Many problems can arise during the stimulation of an unconventional well, such as thief zones, stress shadowing, and fracture-driven interference. However, it can be difficult to visualize the appropriate solution. A novel application of Controlled-Source Electromagnetics (CSEM) can help monitor and image hydraulic fracturing operations.
Challenge
Two separate well operations in the Anadarko Basin faced common fracturing hazards and required fluid tracking to provide mitigation insight.
ESG Solution
For both operations, we used surface-based, controlled-source electromagnetics and a dense network of receivers to measure, monitor, record, and map changes in the electric field created by conductivity contrast of the frac. Data was recorded over the course of the well and refined into a map-view motion picture indicating where fluid flowed. The clients’ engineers were then able to adjust designs or confirm success before completing the next well.
The Operation 1 well was used to test a new completion design with treatment stages 25% shorter than in the previous design. The goal was to increase fracture intensity and stimulate rock volume to improve production. To determine the effectiveness of the design, we monitored the stimulation with electromagnetic fluid tracking.
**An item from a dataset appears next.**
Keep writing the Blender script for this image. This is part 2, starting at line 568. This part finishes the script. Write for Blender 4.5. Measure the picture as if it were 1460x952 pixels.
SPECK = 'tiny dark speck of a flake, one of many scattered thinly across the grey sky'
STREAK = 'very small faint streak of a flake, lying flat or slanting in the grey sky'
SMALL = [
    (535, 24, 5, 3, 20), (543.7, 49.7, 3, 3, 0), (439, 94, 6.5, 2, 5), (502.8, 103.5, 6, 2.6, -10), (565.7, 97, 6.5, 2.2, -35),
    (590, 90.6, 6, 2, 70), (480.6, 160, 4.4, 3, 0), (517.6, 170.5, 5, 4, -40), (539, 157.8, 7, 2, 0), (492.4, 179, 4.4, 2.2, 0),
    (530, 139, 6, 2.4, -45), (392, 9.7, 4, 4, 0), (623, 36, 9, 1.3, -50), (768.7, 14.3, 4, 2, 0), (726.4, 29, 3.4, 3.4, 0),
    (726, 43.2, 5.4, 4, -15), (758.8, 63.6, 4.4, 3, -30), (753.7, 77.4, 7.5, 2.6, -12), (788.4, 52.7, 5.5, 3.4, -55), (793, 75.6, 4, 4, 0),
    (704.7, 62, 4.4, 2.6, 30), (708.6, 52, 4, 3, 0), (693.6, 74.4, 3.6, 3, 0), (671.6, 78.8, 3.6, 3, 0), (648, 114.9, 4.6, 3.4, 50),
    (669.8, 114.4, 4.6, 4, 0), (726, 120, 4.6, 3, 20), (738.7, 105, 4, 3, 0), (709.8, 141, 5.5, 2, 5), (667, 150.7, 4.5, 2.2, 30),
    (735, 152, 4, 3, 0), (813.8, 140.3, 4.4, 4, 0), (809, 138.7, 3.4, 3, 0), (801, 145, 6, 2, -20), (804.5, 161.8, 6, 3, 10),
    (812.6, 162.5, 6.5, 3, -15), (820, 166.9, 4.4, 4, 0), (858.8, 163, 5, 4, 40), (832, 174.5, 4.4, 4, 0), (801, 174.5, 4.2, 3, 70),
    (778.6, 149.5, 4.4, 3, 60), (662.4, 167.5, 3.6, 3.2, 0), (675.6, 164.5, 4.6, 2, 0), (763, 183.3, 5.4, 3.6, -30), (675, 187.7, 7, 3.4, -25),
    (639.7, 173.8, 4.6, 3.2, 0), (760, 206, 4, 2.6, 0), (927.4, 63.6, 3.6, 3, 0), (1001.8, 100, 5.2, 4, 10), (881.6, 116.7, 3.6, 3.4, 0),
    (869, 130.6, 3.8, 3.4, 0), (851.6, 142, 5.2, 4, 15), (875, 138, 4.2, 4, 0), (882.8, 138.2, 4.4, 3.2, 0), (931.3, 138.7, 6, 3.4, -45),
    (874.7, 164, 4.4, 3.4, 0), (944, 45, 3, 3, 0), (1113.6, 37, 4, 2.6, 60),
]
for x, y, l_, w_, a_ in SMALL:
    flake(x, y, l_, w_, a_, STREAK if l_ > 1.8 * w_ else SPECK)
Results showed that stress shadowing effects and inter-stage interference were greater than expected. We noted that the new design did not create more effective fracture geometry or increase production. The client returned to their previous completion design but realized completion cost savings over their multi-well development program as a result of our monitoring.
In Operation 2, we used fluid tracking to understand the geologic influence on fracture treatment effectiveness. Nearly half of the monitored section, Stages 9 through 21, initiated in a limestone layer, with the other half in a shale layer. Stage 21 also had a geologic anomaly in proximity, likely a large natural fracture network, that could hinder induced fracture development. Fluid tracking was used for this stage to determine if avoidance efforts were effective.
Stages 9–14 (limestone) showed lower signal gradients, greater fracture lengths, and greater symmetry than Stages 15–20 (shale), indicating different geological complexity. Stage 21 was also found to be dominated by its nearby geologic anomaly. Fluid tracking results showed layer behavior and identified the ineffective results of avoidance efforts around the fracture network.